7. Learned Standing Counsel appearing for the Revenue reiterating the findings of the Assessing Officer and Commissioner of Income Tax (Appeals) submits that the assessee has not established the business connection with the travelling expenses of the wife of the partner. In support of his contention, he placed reliance on the decision of this Court reported in (2003) 261 ITR 193 ( D.B.Madan V. Commissioner of Income Tax), wherein it was held that if the object of the foreign tour by the assessee s wife was to attend on the assessee and for his personal comforts, the expenditure would not qualify for deduction though the result of such expenditure may increase the efficiency of the assessee in attending to his business.  He further submits that the wife of the assessee herein was not associated with the firm of the assessee and she was not the partner of the firm. Hence, the order of the Tribunal may be set aside.

8. Heard learned standing counsel appearing for the Revenue and perused the materials placed before this Court.

9. On a perusal of the order of the Tribunal, we find that as per the partnership deed, the wife of the assessee was one of the partner of the firm. Hence, the Tribunal was justified in granting the benefit to the assessee on the basis of the partnership deed. We find no reason to discredit the finding of fact, more so, after perusing the assessment order passed under Section 143(3) read with Section 147 of the Income Tax Act, which contains no reason as to why it should not be treated as business income. The mere ipse dixit of the Officer is not a ground to deny the claim made by the assessee.

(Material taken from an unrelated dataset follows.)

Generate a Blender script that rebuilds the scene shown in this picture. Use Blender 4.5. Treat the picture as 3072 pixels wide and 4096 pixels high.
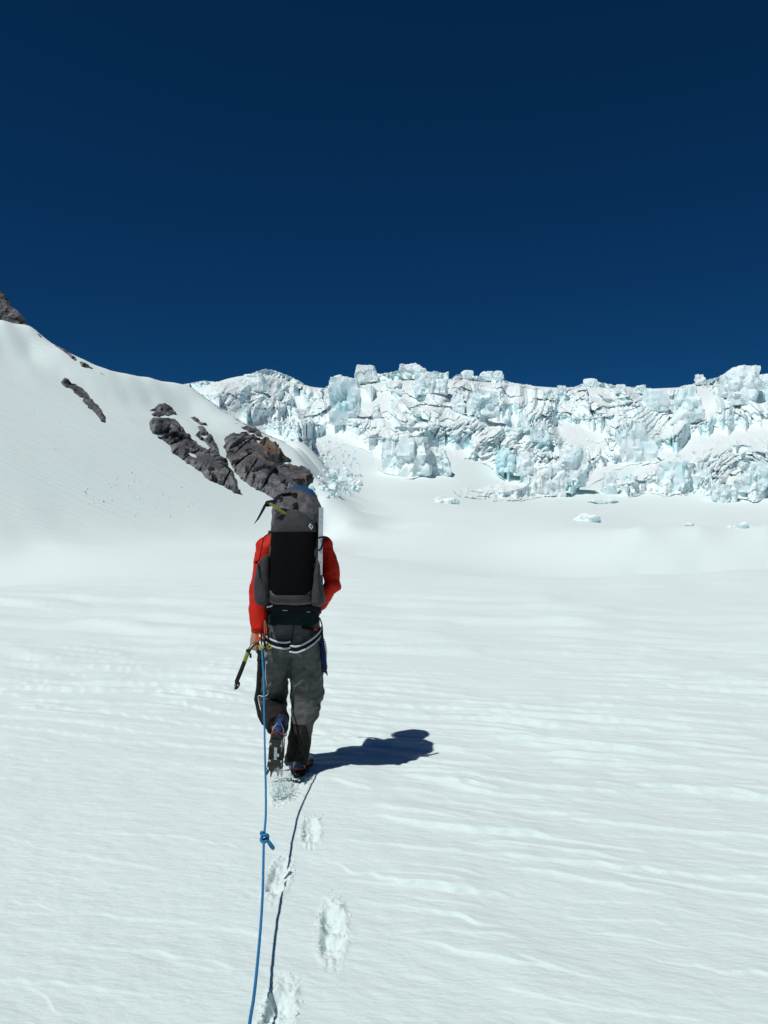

10. The reliance placed by the learned Standing Counsel appearing for the Revenue on the decision reported in (2003) 261 ITR 193 ( D.B.Madan V. Commissioner of Income Tax) is distinguishable on facts. The facts therein is that the wife of the assessee therein had travelled along with her husband citing health ground and was not associated with the company either as a partner or in any other official capacity. In the present case, the wife is the partner of the assessee firm as per the partnership agreement. Hence, the expenses incurred towards foreign travel of the wife of the assessee along with other persons should be treated as expenditure incurred wholly and exclusively for the purpose of the business.

11. In view of the above, we see no question of law much less any substantial question of law arises for consideration in these appeals. Accordingly, both the appeals are dismissed. No costs. Consequently, M.P.No.1 of 2014 is also dismissed.